Dengbêj Halide Demirkapı ve dil, kültür çalışmalarında yer alan Özlem Adıgüzel, 21 Şubat Dünya Dil Günü’ne ilişkin değerlendirme yaparak, Kürt halkının kazanımlarına sahip çıkılması gerektiği vurgusu yaptı.
‘Devlet varlığını ‘tekçilik’ üzerine kurdu’
Devletin ‘tekçilik’ üzerine kurulduğunu ve halkların tek dil, tek renk, tek bayrak, tek din anlayışıyla yönetilmek istendiğini söyleyen Özlem, “Bu ülkede Türk olmayanın hakları gözetilmiyor. Türk değilsen katledilmeyi, yok edilmeyi, işsizliği, açlığı, tutuklanmayı hak ediyorsun demektir. Ne yazık ki böyle bir algı var. Bu algıyı yaratan devlettir. Farklı din, dil, renk içinde barındırmıyor. İnsani hiçbir hak gözetilmiyor. Bu zihniyet Kürtlerin katledilmesini meşru görüyor. 1923 yılından bu yana Kürt dili resmi dil olamamış. Dil için mücadele eden ve anadilinin yok olmaması için direnenler, Musa Anter gibi katledildi. Kürtlerin yalnızca dili değil, kültürü de yasaklandı, yasaklanıyor. 1994 yılından sonra ise Türk devletinin bölgede açtığı tüm okullarda asimilasyon ve otosansür uygulamaları devreye sokuldu” diye ifade etti.

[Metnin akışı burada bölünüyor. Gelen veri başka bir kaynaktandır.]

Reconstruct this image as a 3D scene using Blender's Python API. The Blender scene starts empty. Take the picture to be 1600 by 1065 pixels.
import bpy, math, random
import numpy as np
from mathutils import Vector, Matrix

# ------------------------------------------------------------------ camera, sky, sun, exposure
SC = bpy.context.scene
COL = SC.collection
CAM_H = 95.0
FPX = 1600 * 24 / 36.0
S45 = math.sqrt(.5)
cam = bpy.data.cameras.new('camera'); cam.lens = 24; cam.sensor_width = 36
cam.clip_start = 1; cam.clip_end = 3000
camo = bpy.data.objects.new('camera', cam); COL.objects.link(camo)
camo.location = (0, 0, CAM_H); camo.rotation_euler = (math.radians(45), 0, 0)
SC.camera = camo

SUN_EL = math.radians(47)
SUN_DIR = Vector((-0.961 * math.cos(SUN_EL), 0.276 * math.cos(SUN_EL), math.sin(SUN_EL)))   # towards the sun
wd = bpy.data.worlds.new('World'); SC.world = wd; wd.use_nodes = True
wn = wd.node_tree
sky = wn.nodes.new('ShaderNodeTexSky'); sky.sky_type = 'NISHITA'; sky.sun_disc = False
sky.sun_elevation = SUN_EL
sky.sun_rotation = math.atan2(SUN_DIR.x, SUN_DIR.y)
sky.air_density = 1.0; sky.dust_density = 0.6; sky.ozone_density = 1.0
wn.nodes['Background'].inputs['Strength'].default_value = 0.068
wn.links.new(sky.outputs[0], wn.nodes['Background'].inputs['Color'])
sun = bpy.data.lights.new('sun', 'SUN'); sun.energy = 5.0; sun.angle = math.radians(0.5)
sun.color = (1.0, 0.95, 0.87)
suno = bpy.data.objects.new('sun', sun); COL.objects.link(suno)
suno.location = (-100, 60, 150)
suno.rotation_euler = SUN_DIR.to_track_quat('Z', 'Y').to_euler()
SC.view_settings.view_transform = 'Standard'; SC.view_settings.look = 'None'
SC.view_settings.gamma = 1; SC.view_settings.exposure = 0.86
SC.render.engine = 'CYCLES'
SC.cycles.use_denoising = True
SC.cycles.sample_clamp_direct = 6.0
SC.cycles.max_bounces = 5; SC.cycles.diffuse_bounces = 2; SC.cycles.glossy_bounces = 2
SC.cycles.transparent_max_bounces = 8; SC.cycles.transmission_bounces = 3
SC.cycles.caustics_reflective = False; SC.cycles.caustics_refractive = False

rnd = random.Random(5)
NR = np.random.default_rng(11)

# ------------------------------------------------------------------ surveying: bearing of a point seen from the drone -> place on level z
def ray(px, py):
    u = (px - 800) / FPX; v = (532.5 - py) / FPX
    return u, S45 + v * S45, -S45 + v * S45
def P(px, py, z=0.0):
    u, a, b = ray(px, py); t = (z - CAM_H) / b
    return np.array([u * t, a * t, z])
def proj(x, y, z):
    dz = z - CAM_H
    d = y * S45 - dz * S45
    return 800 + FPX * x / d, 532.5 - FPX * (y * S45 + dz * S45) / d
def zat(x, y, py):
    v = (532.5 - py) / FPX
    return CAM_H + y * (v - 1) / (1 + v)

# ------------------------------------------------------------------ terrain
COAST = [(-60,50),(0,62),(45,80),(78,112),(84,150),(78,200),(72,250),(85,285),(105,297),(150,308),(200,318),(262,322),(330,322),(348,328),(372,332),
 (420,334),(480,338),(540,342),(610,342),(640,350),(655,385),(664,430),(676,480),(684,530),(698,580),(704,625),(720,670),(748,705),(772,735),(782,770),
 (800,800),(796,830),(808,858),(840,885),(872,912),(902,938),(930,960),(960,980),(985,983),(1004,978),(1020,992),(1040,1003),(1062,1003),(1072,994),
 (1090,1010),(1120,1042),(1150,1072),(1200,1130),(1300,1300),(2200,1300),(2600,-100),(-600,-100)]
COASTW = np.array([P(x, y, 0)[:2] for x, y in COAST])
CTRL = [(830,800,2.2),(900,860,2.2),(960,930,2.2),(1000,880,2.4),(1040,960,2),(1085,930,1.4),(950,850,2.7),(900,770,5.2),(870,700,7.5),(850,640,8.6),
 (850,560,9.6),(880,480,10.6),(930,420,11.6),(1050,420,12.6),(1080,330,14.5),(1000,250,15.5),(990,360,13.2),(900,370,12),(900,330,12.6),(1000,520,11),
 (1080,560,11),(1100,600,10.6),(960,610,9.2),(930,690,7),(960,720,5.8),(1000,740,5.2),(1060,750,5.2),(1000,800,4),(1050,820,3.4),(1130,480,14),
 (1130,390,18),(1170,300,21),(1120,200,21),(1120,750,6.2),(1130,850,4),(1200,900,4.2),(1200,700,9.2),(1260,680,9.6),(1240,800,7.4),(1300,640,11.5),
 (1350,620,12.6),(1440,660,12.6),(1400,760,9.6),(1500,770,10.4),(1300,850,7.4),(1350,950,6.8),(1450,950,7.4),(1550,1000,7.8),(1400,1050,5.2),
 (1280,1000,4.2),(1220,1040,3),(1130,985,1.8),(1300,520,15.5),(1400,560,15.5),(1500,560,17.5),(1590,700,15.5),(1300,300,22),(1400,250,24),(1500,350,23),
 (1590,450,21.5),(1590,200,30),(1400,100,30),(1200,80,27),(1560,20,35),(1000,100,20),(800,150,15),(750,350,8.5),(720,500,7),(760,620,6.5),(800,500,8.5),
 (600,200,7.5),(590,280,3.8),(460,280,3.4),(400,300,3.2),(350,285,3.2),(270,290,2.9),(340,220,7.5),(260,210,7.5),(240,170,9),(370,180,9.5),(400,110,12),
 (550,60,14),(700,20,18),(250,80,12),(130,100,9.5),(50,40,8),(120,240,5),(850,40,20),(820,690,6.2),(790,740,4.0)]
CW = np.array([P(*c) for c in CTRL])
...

‘Artık tek parça olarak dilimiz için mücadele etmeliyiz’
Okullarda Kürt çocuklarına asimilasyonun dayatıldığına vurgu yapan Özlem, “Evlerimizin içinde dahi asimilasyonla yüz yüzeyiz. Aileler ‘Okulda zorlanmasın’ diyerek çocuklarına Türkçe öğretmeye başladı. Çünkü o aileler devletin okullarında Türkçe bilmediği için ötekileştirilen ve dayak yiyen insanlardı. Devlet bilinçli bir şekilde bu fikri empoze ediyor ki aileler çocuklarına Türkçe öğretsinler, Kürt olduklarını söylemeye cesaret edemesinler” dedi.
Kürtlerin parçalanmışlığının ve ulusal birliğin sağlanmamasının da burada önemli olduğunun altını çizen Özlem, “Artık tek parça olmak ve dilimiz, kültürümüz, tarihimiz için beraber mücadele etmeliyiz. Hala vaktimiz var. Önemli kazanımlarımız var, bunlara sahip çıkmalıyız. Bu yüzyıl Kürtlerin yüzyılı olacak. Rojava’da iki kez gördük, tüm saldırılara karşı istersek birlik olabiliyoruz ve kazanıyoruz. Kürt halkı mücadele etmeli ve direnmelidir” sözlerine yer verdi.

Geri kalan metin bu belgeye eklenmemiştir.